Despite earlier performances in which I am told his voice was uncomfortably effortful, the night I saw the new Welsh National Opera production of Fidelio, the legendary Dennis O’Neill was in fine form and some of dryness in the voice could even be ascribed to characterization of a man who has been living for two years in solitary confinement and has not eaten or drunk for days. Seeing O’Neill in anything these day, it is important to realize that it may be a last chance to see in action a man whose career should be applauded. I see no harm in acknowledging that. The rest of the cast was strong. The sets and costumes worked; the lighting was interestingly done; and above all the singing and conducting verged on the exemplary. Lisa Milne certainly has the voice and presence to be a moving Leonore/Fidelio. And the conductor, Lothar Koenigs, certainly has a grasp of the sweep and subtleties of the score and of the musical idiom.
So why am I in a state of furious frustration over this Fidelio that has made me even angrier than a totally inept performance would? Partly because it is one of the greatest stage works ever, a monument of Western culture, and I have not seen a decent production with any sense of its nuances or subtexts for years. People just don’t seem to get Fidelio any more – and this production was, ultimately, one of the worst of all despite ticking several boxes in the list of what to do with Fidelio. Maybe because it achieved quite a lot and then missed the most important aspects of all.

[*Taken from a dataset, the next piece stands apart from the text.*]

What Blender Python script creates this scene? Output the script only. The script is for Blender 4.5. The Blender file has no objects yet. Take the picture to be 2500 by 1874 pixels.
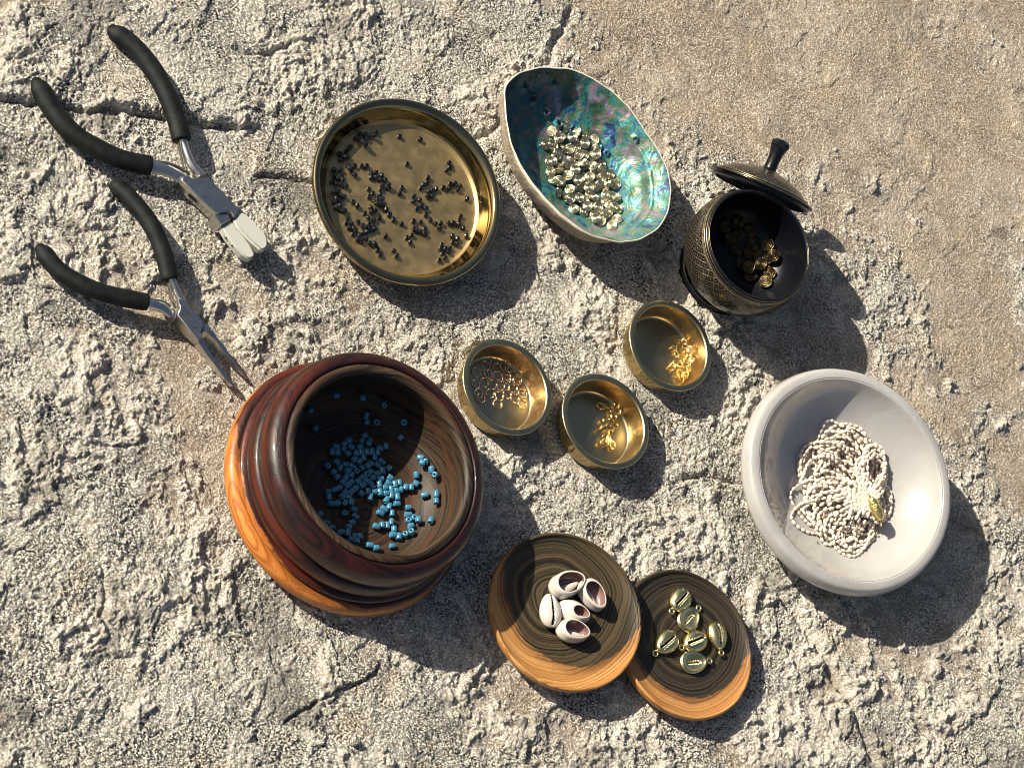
import bpy, bmesh, math, random
import numpy as np
from mathutils import Matrix, Vector
random.seed(7); np.random.seed(7)
SC = bpy.context.scene
COL = SC.collection
S = 0.01                                   # everything below is written in centimetres
# ------------------------------------------------------------------ camera
R0 = np.array([0, 0, 0.]); FPX = 6000.0; DIST = 120.0
TH, PSI = math.radians(35), math.radians(36)
def _rot(a, k, t):
    a = np.array(a, float)
    return a*math.cos(t)+np.cross(k, a)*math.sin(t)+k*np.dot(k, a)*(1-math.cos(t))
_u = np.array([math.cos(PSI), math.sin(PSI), 0]); _k = np.cross([0, 0, 1], _u)
CR = np.array([_rot(v, _k, -TH) for v in ([1, 0, 0], [0, 1, 0], [0, 0, 1])])   # rows right, up, back
CPOS = CR[2]*DIST
cd = bpy.data.cameras.new('camera'); co = bpy.data.objects.new('camera', cd); COL.objects.link(co)
cd.sensor_width = 36; cd.lens = FPX/2500*36; cd.clip_start = 0.05; cd.clip_end = 100
M = Matrix.Identity(4)
for i in range(3):
    for j in range(3): M[i][j] = CR[j][i]
    M[i][3] = CPOS[i]*S
co.matrix_world = M; SC.camera = co
# ------------------------------------------------------------------ sky, sun, exposure
SUN_AZ, SUN_EL = math.radians(151), math.radians(32)       # direction towards the sun
w = bpy.data.worlds.new('World'); SC.world = w; w.use_nodes = True
nt = w.node_tree; bg = nt.nodes['Background']
sky = nt.nodes.new('ShaderNodeTexSky'); sky.sky_type = 'NISHITA'; sky.sun_disc = False
sky.sun_elevation = SUN_EL; sky.sun_rotation = math.pi/2-SUN_AZ
nt.links.new(sky.outputs[0], bg.inputs[0]); bg.inputs[1].default_value = 0.05
sky.dust_density = 3.0; sky.air_density = 1.0; sky.ozone_density = 1.0
sd = bpy.data.lights.new('sun', 'SUN'); so = bpy.data.objects.new('sun', sd); COL.objects.link(so)
sd.energy = 5.0; sd.angle = math.radians(0.55); sd.color = (1, 0.92, 0.77)
sv = Vector((math.cos(SUN_EL)*math.cos(SUN_AZ), math.cos(SUN_EL)*math.sin(SUN_AZ), math.sin(SUN_EL)))
so.rotation_euler = sv.to_track_quat('Z', 'Y').to_euler(); so.location = sv*2
SC.view_settings.view_transform = 'Standard'; SC.view_settings.look = 'None'
SC.view_settings.gamma = 1; SC.view_settings.exposure = 0.66
SC.cycles.use_denoising = True
SC.cycles.filter_width = 0.9; SC.cycles.pixel_filter_type = 'BLACKMAN_HARRIS'
SC.cycles.sample_clamp_indirect = 6
SC.cycles.max_bounces = 10

# ------------------------------------------------------------------ helpers
def unproj(px, py, z):
    d = np.array([(px-1250)/FPX, (937-py)/FPX, -1.])@CR
    return CPOS+d*((z-CPOS[2])/d[2])
def proj(P):
    q = (np.asarray(P, float)-CPOS)@CR.T
    return np.stack([1250+FPX*q[..., 0]/-q[..., 2], 937-FPX*q[..., 1]/-q[..., 2]], -1)
def link(o, parent=None):
    COL.objects.link(o)
    if parent is not None: o.parent = parent
    return o
def setm(o, mats):
    if not isinstance(mats, (list, tuple)): mats = [mats]
    for m in mats: o.data.materials.append(m)
def mesh(name, V, F, mats, parent=None, mi=None, smooth=True, uv=None):
    me = bpy.data.meshes.new(name)
    me.from_pydata([tuple(float(c)*S for c in v) for v in V], [], [tuple(int(i) for i in f) for f in F])
    if smooth: me.polygons.foreach_set('use_smooth', [True]*len(me.polygons))
    if mi is not None: me.polygons.foreach_set('material_index', mi)
    if uv is not None:
        l = me.uv_layers.new(name='uv'); d = []
        for p in me.polygons:
            us = [uv[v] for v in p.vertices]; mx = max(u[0] for u in us)
            for u in us: d += [u[0]+(1 if mx-u[0] > .5 else 0), u[1]]
        l.data.foreach_set('uv', d)
    me.update()
    o = bpy.data.objects.new(name, me); link(o, parent); setm(o, mats)
    return o
def tag(o, label=None, cat=None, group=None, kind=None):
    if label: o['label'] = label
    if cat: o['category'] = cat
    if group: o['group'] = group
    if kind: o['kind'] = kind
    return o
def empty(name, label, cat, group=None, mat=None):
    o = bpy.data.objects.new(name, None); o.empty_display_size = .01; COL.objects.link(o)
    if mat is not None: o.matrix_world = mat
    return tag(o, label, cat, group)
def copy_tree(src, mat, label=None):
    r = src.copy(); COL.objects.link(r); r.matrix_world = mat
    if label: r['label'] = label
    for ch in src.children:
        c = ch.copy(); COL.objects.link(c); c.parent = r
    return r
def lathe(prof, n=96, closed=False):
    """prof: list of (r,z); r==0 ends become poles. returns V,F,uv"""
    V, F, uv, rings = [], [], [], []
    L = 0
    for i, (r, z) in enumerate(prof):
        if i: L += math.hypot(r-prof[i-1][0], z-prof[i-1][1])
        if r < 1e-6:
            rings.append([len(V)]); V.append((0, 0, z)); uv.append((0, L))
        else:
            rings.append(list(range(len(V), len(V)+n)))
            for k in range(n):
                a = 2*math.pi*k/n
                V.append((r*math.cos(a), r*math.sin(a), z)); uv.append((k/n, L))
    m = len(rings)
    for i in range(m if closed else m-1):
        A, B = rings[i], rings[(i+1) % m]
        for k in range(n):
            k2 = (k+1) % n
            if len(A) == 1 and len(B) == 1: continue
            if len(A) == 1: F.append((A[0], B[k], B[k2]))
            elif len(B) == 1: F.append((A[k], B[0], A[k2]))
            else: F.append((A[k], B[k], B[k2], A[k2]))
    return V, F, uv
def smoothprof(pts, sub=4):
    """Catmull-Rom through the profile points"""
    P = [np.array(p, float) for p in pts]; out = []
    for i in range(len(P)-1):
        p0, p1, p2, p3 = P[max(i-1, 0)], P[i], P[i+1], P[min(i+2, len(P)-1)]
        for s in range(sub):
            t = s/sub
            q = .5*((2*p1)+(-p0+p2)*t+(2*p0-5*p1+4*p2-p3)*t*t+(-p0+3*p1-3*p2+p3)*t**3)
            out.append((max(0, q[0]), q[1]))
    out.append(tuple(P[-1]))
    return out
def spline(pts, sub=6, closed=False):
    P = np.array(pts, float); n = len(P); out = []
    for i in range(n if closed else n-1):
        g = (lambda j: P[j % n]) if closed else (lambda j: P[min(max(j, 0), n-1)])
        p0, p1, p2, p3 = g(i-1), g(i), g(i+1), g(i+2)
        for s in range(sub):
            t = s/sub
            out.append(.5*((2*p1)+(-p0+p2)*t+(2*p0-5*p1+4*p2-p3)*t*t+(-p0+3*p1-3*p2+p3)*t**3))
    if not closed: out.append(P[-1])
    return np.array(out)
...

My quibble — and it is a major one — was the decision made by Giuseppe Frigeni, the director and designer, to cut out the dialogue in Fidelio. Don’t they have a dramaturg who could have convinced Frigeni he was making a massive mistake and actually going against the whole feel and even a lot of the point of the work? The idiom Beethoven chose was very specific — the singspiel — and it betrays a terrible lack of understanding of this to cut the dialogue. You might as well stage My Fair Lady or West Side Story without its dialogue. Think about how that would work? The songs are great, but without the context given them by the dialogue, they do very little for your understanding of the characters, their story or the progress of the plot. In this opera, Fidelio has to be the one to convince Rocco to the let the prisoners out for some exercise in Act One: but that dialogue is gone. Fidelio begs Rocco to give Florestan water when they have entered the dungeon to dig his grave in Act Two. Gone. Florestan, after Fidelio has pulled the gun on Pizzaro and stopped the murder, has this famous line: Oh, my Leonore, what have you done for me! And she replies: it was nothing, nothing my Florestan. That always has everyone weeping. But in this production: gone. Does Frigeni really think it is irrelevant? Does he think that a modern audience is too impatient to put up with all those in-between bits and just wants to skeleton, the music?
And what about the missing action to go along with the missing dialogue? No grave being dug. No water or bread. When Don Fernando, the King’s Minister, figures out in the last scene what has happened, he turns to Leonore and says she must remove the shackles from Florestan. No shackles, no removal of shackles. A great dramatic moment built into the work: gone. It makes the work as a whole and its reputation completely incomprehensible.
All this stuff is actually important action, important for the revelation of character and deeply symbolic. The dialogue is also there to tie the opera in to the Enlightenment thinking behind the story. All gone!
So despite voices and conducting, despite workmanlike sets and costumes and lighting, the opera is still made a mightily diminished experience and this production barely scrapes along the surface of its complexity of meaning and dramatic integrity.
Anyone who has never seen the opera, Fidelio, cannot have realized how much they were missing of the experience Beethoven had carefully crafted for them. The balance of dialogue to music, the decision of which bits to have as speech and which sung, was terribly important to Beethoven and carefully worked out over years of trial and error. Why did the WNO hire a director who has no real feeling for the idiom, the times in which the opera was first performed, or the integrity of the work? Why did they not tell him what a dreadful mistake he was making? Personally, I would have told him to restore the dialogue or get lost. Perhaps in this age of austerity they could not afford a cup for the water, a pickaxe or a full evening’s payment for the performers?
The rest of the WNO season was fine this autumn. The Magic Flute revival felt a bit warmed over but is based on a very strong concept by Dominic Cooke that relates it to the surrealism of Magritte; and the Ariadne auf Naxos was charming. Both productions seemed to me to make sense of the works in question and to engage with them; something that Frigeni signally failed to do. When properly performed, Fidelio has a grandeur and nobility that is incredibly moving. Giuseppe Frigeni does not get the point even a little bit. I have barely begun to point out the number of events in the opera that were simply directed by someone full of sound and fury signifying nothing.
The WNO seemed to me to have set up three operas in advance for the Autumn that make the backbone of a kind of tutorial in the development of German opera from Mozart to Richard Strauss. The weak link is a Fidelio that simply betrays a complete lack of confidence in the integrity and intelligence of the work and has no connection at all to its spirituality or humane philosophizing. No one should ever let Frigeni loose on this opera again!